Bien qu’il n’ait pas fondé l’école symboliste, Stéphane Mallarmé (1842-1898) accepta d’en être le parrain. Son œuvre, elle-même redevable des influences d’Edgar Poe et de Baudelaire, mais encore de l’ambiance « vaporeuse « des peintres préraphaélites, répondait en effet très exactement aux aspirations de la jeune génération décadente, qui vit en lui un maître incontesté et indépassable. Pour Mallarmé et à la suite de Baudelaire, l’artifice conditionne la Beauté, elle-même n’étant du reste ici-bas que le reflet d’un monde idéal (« l’Azur «), qui hante un poète contraint d’y répondre et cependant conscient de ne jamais pouvoir l’atteindre – la poésie écrite n’étant pour Mallarmé que le fragment détaché d’un Absolu poétique, ainsi le poème qui n’est qu’un feuillet du « Livre « absolu. La nouvelle esthétique qu’il propose fait du poète le prince d’un univers détaché de tout ancrage avec la réalité concrète des choses, les objets n’existant aux yeux du poète qu’en tant qu’ils s’abolissent sous son regard, consentant seulement à lui abandonner leur dépouille, suggérant – le mot est mallarméen – « en creux « une présence diffuse et quasi impalpable (« Je dis : une fleur ! «). Le risque pris par une telle poésie est réel : obscurité (on le lui reproche encore suffisamment), densité, stérilité (le souci de perfection comme la conscience des enjeux de cette poésie ne sauraient être compatibles avec la fécondité). Le langage poétique, véritable « incantation « verbale, se différencie radicalement du langage ordinaire (« l’universel reportage «) : la poésie a sa langue propre (à noter : le contre-pied pris par la génération suivante, en la personne notamment d’Apollinaire, cf. « Zone «).
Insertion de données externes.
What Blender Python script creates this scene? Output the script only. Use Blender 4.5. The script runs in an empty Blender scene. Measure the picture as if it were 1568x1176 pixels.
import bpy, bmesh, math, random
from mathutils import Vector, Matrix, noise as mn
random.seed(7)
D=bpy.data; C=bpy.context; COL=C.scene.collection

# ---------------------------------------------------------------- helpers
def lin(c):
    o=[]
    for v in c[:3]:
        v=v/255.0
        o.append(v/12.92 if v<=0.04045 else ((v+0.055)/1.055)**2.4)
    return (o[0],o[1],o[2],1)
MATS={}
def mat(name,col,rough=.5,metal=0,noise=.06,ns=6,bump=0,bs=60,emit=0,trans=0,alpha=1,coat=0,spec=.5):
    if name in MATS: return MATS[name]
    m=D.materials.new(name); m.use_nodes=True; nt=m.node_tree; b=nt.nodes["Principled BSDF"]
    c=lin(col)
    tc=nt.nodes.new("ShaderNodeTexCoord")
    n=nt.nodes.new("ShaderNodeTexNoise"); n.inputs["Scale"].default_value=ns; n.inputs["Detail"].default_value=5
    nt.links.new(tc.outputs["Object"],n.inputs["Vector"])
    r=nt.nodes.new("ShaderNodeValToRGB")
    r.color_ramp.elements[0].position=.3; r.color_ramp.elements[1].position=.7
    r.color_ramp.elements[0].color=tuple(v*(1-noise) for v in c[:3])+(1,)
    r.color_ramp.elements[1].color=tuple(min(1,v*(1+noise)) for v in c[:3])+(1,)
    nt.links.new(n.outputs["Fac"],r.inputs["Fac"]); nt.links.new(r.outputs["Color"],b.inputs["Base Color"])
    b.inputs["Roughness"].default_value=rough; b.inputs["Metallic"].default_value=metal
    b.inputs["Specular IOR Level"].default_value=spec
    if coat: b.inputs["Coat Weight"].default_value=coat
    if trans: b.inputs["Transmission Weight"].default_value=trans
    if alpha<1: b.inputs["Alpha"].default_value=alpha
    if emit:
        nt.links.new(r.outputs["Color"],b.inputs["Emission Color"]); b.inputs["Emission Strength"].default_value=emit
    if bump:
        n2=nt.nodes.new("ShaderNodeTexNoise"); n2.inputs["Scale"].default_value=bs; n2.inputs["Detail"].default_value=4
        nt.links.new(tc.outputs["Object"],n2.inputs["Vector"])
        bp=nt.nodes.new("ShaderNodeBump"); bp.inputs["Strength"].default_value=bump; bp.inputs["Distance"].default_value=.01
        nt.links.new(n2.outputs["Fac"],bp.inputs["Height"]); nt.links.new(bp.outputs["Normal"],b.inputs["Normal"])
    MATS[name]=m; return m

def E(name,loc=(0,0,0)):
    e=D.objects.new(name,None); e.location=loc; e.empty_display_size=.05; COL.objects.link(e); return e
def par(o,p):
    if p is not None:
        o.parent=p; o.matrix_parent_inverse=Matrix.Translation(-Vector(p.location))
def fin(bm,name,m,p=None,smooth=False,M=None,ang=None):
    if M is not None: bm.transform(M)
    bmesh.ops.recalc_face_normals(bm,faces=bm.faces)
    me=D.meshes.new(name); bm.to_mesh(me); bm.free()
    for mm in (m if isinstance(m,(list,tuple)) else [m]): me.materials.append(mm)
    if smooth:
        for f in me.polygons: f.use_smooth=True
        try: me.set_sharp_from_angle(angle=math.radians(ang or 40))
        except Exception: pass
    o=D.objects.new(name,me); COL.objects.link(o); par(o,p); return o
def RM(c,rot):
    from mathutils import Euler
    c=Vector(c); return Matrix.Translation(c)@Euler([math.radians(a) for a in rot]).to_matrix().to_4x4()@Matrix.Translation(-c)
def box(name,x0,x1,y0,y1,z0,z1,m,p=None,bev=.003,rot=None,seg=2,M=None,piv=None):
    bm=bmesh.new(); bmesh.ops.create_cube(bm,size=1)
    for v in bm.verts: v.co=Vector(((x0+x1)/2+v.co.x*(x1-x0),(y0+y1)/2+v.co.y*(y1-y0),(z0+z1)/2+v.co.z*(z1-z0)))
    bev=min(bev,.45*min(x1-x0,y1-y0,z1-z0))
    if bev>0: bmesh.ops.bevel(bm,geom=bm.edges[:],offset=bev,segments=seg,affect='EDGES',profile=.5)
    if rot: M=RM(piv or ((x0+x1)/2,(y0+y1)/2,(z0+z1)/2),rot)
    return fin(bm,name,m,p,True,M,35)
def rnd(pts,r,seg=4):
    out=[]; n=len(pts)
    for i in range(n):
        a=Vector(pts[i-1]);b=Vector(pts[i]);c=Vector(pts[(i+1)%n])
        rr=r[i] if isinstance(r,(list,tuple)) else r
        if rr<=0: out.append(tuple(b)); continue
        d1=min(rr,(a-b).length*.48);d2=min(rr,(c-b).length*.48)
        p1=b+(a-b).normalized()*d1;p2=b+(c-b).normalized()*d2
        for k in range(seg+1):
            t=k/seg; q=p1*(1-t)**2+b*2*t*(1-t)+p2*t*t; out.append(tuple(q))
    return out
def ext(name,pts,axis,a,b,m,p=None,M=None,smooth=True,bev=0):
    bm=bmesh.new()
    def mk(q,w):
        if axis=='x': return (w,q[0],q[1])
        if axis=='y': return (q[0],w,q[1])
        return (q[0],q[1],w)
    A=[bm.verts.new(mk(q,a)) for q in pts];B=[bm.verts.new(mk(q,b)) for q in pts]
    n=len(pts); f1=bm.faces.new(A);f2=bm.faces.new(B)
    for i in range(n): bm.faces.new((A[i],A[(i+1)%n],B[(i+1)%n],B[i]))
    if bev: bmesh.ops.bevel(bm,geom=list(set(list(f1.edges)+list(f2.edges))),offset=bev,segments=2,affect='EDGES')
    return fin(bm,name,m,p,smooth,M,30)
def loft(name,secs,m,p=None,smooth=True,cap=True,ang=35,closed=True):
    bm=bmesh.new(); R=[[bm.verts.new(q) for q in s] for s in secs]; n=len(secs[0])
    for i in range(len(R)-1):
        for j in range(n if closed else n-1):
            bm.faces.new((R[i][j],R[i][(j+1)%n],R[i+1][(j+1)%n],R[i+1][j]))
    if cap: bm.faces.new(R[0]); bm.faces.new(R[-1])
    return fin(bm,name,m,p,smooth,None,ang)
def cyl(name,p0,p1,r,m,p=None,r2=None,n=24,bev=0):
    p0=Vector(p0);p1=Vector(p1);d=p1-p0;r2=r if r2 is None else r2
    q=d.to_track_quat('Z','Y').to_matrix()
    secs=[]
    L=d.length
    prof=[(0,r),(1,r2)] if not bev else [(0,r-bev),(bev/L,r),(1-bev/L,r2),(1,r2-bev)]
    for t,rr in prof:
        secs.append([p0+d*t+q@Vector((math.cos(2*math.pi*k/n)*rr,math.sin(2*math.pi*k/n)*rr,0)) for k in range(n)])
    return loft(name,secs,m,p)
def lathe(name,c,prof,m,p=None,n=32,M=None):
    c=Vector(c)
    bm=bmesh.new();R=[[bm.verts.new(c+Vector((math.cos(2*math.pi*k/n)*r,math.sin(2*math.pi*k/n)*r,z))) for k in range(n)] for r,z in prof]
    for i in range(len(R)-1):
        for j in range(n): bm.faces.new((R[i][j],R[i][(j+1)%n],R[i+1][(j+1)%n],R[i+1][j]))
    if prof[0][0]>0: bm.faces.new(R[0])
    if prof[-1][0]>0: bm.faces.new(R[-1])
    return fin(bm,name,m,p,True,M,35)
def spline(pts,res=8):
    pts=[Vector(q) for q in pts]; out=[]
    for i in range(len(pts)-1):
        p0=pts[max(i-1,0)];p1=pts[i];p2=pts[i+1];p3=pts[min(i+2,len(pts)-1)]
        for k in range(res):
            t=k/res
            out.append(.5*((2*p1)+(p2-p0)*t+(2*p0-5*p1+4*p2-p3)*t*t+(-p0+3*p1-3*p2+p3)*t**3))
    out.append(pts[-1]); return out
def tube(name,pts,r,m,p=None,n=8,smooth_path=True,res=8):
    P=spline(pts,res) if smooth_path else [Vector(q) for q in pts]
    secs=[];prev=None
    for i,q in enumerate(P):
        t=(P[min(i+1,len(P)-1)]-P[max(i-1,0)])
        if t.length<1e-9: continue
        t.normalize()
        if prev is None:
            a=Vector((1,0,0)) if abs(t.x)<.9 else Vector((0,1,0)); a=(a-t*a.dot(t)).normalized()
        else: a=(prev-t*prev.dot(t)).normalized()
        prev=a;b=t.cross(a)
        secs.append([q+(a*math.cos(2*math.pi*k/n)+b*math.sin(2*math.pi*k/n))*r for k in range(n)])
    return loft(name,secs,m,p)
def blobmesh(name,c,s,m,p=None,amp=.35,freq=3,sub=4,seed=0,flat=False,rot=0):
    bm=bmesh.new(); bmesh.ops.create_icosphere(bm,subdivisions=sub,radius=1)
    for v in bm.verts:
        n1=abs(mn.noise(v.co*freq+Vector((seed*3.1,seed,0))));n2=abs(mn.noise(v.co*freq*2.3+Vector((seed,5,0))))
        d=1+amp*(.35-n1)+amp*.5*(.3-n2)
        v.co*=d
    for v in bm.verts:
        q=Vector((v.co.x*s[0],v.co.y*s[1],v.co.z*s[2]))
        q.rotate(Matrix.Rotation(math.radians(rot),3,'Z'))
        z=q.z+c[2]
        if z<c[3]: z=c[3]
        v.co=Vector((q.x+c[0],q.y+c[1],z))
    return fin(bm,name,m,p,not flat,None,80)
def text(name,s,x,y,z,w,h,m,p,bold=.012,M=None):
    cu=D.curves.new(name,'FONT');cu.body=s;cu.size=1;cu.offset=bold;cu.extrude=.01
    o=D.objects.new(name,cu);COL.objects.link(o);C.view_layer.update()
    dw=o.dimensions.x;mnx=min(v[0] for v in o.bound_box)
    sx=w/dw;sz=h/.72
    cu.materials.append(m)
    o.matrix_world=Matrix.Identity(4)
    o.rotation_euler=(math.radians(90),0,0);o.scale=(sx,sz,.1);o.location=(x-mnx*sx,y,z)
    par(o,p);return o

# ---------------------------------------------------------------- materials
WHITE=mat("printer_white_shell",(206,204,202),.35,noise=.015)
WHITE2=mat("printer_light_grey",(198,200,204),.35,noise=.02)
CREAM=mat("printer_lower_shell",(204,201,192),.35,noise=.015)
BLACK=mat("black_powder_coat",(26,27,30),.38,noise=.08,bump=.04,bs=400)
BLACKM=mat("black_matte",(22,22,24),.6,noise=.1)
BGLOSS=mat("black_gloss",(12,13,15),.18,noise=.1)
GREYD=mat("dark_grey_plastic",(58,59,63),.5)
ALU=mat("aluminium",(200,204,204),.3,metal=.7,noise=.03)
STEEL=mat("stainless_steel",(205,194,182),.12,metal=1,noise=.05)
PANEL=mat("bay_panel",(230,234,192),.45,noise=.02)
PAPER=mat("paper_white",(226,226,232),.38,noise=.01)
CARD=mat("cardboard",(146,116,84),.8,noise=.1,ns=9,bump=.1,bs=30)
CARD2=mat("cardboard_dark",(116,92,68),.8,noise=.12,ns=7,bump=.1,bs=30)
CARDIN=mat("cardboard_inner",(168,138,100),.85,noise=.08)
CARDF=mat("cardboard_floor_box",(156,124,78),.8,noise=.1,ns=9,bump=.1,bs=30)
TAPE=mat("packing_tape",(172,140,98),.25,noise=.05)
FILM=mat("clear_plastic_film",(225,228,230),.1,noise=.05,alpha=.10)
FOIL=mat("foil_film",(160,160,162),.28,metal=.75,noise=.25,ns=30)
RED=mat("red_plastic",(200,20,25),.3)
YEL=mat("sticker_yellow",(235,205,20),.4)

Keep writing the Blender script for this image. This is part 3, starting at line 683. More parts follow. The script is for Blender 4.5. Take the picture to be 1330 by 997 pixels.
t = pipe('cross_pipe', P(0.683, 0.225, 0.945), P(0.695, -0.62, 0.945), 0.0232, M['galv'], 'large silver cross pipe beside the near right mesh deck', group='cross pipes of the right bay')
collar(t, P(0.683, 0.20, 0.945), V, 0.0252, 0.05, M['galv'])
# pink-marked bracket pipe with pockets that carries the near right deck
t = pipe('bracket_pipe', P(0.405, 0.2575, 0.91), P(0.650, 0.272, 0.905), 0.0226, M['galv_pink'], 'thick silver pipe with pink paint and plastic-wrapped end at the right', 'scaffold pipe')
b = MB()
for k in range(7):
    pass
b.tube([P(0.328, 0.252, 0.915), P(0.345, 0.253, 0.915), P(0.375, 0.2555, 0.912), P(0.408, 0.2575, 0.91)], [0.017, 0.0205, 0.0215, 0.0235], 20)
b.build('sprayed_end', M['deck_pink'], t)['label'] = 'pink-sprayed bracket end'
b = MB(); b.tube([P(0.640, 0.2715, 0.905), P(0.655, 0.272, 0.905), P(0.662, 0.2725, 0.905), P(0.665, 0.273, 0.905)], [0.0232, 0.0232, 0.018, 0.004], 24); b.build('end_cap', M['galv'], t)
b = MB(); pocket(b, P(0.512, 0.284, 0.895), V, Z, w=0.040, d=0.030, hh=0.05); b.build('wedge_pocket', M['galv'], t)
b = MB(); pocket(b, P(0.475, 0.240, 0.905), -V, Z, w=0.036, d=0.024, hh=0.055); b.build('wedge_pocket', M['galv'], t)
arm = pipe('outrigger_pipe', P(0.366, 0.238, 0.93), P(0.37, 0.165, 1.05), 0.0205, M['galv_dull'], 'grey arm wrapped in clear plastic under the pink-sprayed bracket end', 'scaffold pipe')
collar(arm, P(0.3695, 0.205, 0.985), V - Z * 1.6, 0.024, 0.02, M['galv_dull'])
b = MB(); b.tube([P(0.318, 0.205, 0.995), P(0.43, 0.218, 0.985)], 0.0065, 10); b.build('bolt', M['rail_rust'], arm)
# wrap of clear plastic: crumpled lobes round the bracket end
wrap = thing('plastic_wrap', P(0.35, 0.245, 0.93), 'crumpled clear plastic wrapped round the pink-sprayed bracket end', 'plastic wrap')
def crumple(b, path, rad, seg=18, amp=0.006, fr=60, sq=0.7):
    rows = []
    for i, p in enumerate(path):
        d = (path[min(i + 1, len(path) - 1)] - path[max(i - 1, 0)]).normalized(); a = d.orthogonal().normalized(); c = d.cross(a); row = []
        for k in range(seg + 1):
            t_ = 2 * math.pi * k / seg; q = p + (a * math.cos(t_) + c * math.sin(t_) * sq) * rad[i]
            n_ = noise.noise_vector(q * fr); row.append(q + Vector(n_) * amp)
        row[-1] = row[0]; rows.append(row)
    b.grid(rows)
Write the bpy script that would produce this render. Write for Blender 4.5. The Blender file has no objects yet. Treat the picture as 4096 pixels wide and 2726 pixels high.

Mallarmé devient célèbre le jour où Huysmans fait de la poésie mallarméenne la lecture favorite de son « héros «, des Esseintes (à qui il fait également lire Verlaine). Il prend l’habitude de recevoir tous les mardis, à son domicile rue de Rome, et parmi les disciples fidèles, on rencontre Paul Valéry et André Gide. En 1886, Jean Moréas publie un manifeste dans Le Figaro, qui, définissant l’école symboliste, fait de Mallarmé son maître.